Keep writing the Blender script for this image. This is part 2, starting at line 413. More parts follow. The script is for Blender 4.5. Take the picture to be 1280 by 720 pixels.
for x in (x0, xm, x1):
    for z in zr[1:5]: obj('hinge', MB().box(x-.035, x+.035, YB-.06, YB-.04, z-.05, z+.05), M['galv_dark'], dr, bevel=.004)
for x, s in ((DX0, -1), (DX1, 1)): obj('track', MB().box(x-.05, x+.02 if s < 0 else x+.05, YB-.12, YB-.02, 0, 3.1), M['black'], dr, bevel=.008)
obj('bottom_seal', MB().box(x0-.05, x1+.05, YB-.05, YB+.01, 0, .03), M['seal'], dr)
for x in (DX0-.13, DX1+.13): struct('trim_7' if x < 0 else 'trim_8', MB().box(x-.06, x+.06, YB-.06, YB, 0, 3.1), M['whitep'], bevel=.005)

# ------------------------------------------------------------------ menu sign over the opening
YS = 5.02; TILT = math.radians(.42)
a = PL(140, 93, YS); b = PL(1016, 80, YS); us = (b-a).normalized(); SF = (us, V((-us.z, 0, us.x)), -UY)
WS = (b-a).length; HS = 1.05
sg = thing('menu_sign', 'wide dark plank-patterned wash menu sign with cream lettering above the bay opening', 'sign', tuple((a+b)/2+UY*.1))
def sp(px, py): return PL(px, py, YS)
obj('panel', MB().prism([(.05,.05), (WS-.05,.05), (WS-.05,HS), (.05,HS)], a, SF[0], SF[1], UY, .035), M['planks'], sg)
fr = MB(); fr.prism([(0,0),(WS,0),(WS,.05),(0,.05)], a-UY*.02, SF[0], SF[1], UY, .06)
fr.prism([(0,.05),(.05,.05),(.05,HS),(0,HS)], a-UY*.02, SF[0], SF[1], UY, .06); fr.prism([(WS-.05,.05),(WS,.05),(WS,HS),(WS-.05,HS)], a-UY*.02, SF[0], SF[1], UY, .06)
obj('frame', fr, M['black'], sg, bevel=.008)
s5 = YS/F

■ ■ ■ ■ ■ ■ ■

Quote exactly the stretch of lines above that starts at the first one and ends at the line with "for x in (DX0-.13, DX1+.13): struct('trim_7'", and nothing beyond it.

Keep writing the Blender script for this image. This is part 2, starting at line 413. More parts follow. The script is for Blender 4.5. Take the picture to be 1280 by 720 pixels.
for x in (x0, xm, x1):
    for z in zr[1:5]: obj('hinge', MB().box(x-.035, x+.035, YB-.06, YB-.04, z-.05, z+.05), M['galv_dark'], dr, bevel=.004)
for x, s in ((DX0, -1), (DX1, 1)): obj('track', MB().box(x-.05, x+.02 if s < 0 else x+.05, YB-.12, YB-.02, 0, 3.1), M['black'], dr, bevel=.008)
obj('bottom_seal', MB().box(x0-.05, x1+.05, YB-.05, YB+.01, 0, .03), M['seal'], dr)
for x in (DX0-.13, DX1+.13): struct('trim_7' if x < 0 else 'trim_8', MB().box(x-.06, x+.06, YB-.06, YB, 0, 3.1), M['whitep'], bevel=.005)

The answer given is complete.